Spain tightens proposed hedge fund rules |
Date: Wednesday, February 17, 2010
Author: Huw Jones, Reuters
European Union president Spain tightened proposed rules to regulate hedge
funds and private equity groups, prompting accusations of protectionism from
within the industry but potentially speeding up moves towards a deal. Spain recommended non-EU funds should only be marketed in a member state if
"appropriate cooperation agreements" are in place between regulators of the
countries involved. The presidency's previous proposal had maintained the status quo by saying EU
states should be allowed to have third country funds on their turf unhindered. The amendment would modify a broader EU blueprint for the industry, under
which managers of alternative investment funds would have to obtain
authorisation and make regular disclosures to supervisors in return for being
able to offer their services across the 27-nation bloc under strict conditions. The blueprint dovetails with global efforts to shine a light on all parts of
the financial system by applying lessons from the credit crunch. EU states and the European Parliament have the final say on the law authored
by the bloc's executive European Commission. Britain is likely to oppose Spain's amendment as it wants to continue with
existing national approval regimes, seen as a preferable option to tough pan-EU
marketing rules. EU states will discuss the new compromise this week and next. If backed by
member states, it would put them in line with Jean-Paul Gauzes, the French
centre-right lawmaker who is steering the bill through parliament. Gauzes has proposed that third country funds can be marketed in a member
state if a manager's head office is in the EU or information exchange
cooperation agreements are in place between the relevant regulators. 'MORE INTRUSIVE' APPROACH Andrew Baker, chief executive of the Alternative Investment Management
Association, said Spain was proposing a more intrusive approach and cooperation
arrangements were open to wide interpretation. "You either have EU rules or you have national rules.
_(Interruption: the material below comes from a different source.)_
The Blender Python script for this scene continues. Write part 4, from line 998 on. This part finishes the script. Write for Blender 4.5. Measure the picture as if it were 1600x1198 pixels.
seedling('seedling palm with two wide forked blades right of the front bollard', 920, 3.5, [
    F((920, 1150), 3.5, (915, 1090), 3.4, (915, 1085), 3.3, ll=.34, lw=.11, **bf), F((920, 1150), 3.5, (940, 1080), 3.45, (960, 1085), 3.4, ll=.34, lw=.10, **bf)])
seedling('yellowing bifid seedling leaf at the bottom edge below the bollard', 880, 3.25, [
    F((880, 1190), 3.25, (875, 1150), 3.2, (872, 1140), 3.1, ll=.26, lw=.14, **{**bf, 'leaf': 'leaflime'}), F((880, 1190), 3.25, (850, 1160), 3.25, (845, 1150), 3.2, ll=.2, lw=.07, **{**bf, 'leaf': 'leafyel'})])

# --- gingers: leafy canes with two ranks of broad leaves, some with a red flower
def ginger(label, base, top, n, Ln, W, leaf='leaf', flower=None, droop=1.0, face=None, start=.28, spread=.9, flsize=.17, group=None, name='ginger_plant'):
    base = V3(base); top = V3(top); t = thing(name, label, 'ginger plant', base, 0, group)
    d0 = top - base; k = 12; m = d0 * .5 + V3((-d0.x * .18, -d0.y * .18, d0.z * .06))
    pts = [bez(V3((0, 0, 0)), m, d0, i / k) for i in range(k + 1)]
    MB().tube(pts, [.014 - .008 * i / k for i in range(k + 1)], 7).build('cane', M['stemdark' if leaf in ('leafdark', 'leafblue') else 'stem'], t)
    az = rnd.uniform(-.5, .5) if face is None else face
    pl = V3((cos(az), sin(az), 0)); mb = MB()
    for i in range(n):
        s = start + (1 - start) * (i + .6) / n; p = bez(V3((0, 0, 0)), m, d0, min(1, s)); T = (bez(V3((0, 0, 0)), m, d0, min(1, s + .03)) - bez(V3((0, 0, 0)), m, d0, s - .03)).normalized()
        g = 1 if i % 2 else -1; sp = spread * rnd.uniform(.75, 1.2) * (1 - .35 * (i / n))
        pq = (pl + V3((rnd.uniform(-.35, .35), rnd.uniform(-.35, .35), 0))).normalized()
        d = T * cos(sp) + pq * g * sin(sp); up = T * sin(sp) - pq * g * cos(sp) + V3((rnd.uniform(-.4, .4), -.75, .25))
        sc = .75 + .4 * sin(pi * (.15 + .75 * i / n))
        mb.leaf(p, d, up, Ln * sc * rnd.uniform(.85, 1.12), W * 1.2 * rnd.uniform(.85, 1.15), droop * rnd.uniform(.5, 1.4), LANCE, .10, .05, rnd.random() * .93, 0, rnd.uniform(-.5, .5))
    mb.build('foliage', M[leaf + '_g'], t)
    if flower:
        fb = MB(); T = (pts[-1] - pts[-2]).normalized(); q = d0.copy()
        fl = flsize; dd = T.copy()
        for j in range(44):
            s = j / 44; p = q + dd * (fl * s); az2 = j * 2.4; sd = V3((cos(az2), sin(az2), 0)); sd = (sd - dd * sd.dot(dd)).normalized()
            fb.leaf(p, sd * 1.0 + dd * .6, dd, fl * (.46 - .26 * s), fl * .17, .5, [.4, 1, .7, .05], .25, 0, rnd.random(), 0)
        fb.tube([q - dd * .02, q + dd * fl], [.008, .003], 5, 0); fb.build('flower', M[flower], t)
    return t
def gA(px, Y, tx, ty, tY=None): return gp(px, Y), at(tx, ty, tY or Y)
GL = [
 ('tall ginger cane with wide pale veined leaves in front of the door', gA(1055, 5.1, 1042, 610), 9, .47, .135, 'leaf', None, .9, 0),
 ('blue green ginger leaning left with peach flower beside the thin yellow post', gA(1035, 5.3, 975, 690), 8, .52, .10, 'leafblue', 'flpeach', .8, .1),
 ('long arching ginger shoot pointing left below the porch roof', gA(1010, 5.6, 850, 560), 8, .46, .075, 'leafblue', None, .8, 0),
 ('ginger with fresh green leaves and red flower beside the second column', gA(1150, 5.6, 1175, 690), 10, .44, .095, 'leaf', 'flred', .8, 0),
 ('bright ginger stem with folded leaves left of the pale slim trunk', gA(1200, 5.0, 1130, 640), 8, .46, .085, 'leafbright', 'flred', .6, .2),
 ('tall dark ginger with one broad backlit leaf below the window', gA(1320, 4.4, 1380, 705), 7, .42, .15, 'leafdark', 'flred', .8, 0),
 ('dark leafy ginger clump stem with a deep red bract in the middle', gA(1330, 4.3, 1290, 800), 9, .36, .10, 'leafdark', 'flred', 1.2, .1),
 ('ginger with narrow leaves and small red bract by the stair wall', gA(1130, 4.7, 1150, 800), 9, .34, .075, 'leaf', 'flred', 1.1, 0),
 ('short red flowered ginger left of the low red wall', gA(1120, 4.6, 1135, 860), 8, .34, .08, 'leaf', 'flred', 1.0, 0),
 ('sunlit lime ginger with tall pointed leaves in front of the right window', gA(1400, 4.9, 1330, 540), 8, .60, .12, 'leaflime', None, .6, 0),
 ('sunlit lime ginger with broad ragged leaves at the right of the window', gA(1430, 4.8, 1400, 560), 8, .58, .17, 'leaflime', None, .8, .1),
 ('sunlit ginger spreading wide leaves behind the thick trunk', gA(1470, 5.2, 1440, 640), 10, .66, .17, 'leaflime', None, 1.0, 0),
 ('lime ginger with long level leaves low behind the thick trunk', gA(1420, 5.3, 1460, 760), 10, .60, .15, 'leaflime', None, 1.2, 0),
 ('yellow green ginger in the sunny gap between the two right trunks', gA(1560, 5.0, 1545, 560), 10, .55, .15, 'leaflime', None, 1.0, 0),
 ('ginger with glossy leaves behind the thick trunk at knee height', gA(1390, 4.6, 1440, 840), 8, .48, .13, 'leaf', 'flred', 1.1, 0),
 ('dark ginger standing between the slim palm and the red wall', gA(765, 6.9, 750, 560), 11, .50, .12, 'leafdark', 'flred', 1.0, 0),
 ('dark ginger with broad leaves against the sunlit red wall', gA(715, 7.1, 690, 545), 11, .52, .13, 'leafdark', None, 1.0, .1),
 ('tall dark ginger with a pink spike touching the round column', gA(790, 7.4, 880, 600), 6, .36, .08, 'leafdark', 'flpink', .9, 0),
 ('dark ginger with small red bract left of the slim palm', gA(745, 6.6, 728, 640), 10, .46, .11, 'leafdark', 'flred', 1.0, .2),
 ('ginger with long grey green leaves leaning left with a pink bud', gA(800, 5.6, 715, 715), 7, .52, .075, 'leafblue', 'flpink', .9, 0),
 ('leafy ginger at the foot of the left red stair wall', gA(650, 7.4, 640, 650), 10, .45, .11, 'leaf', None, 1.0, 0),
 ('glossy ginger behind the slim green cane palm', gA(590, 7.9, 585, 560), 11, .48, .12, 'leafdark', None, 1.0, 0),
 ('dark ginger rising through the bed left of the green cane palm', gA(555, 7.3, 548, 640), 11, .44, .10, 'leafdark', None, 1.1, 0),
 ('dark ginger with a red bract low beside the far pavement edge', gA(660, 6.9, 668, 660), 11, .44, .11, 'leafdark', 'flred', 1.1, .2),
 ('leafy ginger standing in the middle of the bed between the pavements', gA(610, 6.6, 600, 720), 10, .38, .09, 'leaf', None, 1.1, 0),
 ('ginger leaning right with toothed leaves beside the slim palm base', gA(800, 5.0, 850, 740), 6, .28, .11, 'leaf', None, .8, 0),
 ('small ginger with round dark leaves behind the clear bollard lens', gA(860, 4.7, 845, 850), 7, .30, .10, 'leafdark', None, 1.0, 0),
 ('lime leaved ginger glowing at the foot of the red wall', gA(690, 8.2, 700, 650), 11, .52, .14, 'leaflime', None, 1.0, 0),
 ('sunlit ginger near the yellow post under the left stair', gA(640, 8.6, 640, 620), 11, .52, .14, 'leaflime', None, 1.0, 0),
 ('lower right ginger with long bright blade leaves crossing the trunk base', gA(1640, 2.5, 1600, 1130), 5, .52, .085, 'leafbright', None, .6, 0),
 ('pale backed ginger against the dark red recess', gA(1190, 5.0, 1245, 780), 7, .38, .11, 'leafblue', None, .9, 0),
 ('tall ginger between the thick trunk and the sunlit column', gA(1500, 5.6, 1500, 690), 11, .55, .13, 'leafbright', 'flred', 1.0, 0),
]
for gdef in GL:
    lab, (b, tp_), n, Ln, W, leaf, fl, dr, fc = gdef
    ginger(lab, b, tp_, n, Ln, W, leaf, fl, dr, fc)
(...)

The idea of something
in between is a bad one," Baker told Reuters. "We are concerned that the original text of the directive, which is
protectionist in nature where it came to third countries, could be drifting
back," Baker said. Baker said any curbs on investors in Europe would hit asset managers in the
United States, Canada, Switzerland, Hong Kong, Singapore, Japan, Australia and
South Africa. Spain has also proposed that individual EU states be allowed not to apply
planned thresholds that bring fund managers under the rules. "It's edging towards the idea that yet more funds can be included. It's
offering the lure that there is more to be gained by not having a threshold or
carve-out for smaller firms," Baker said.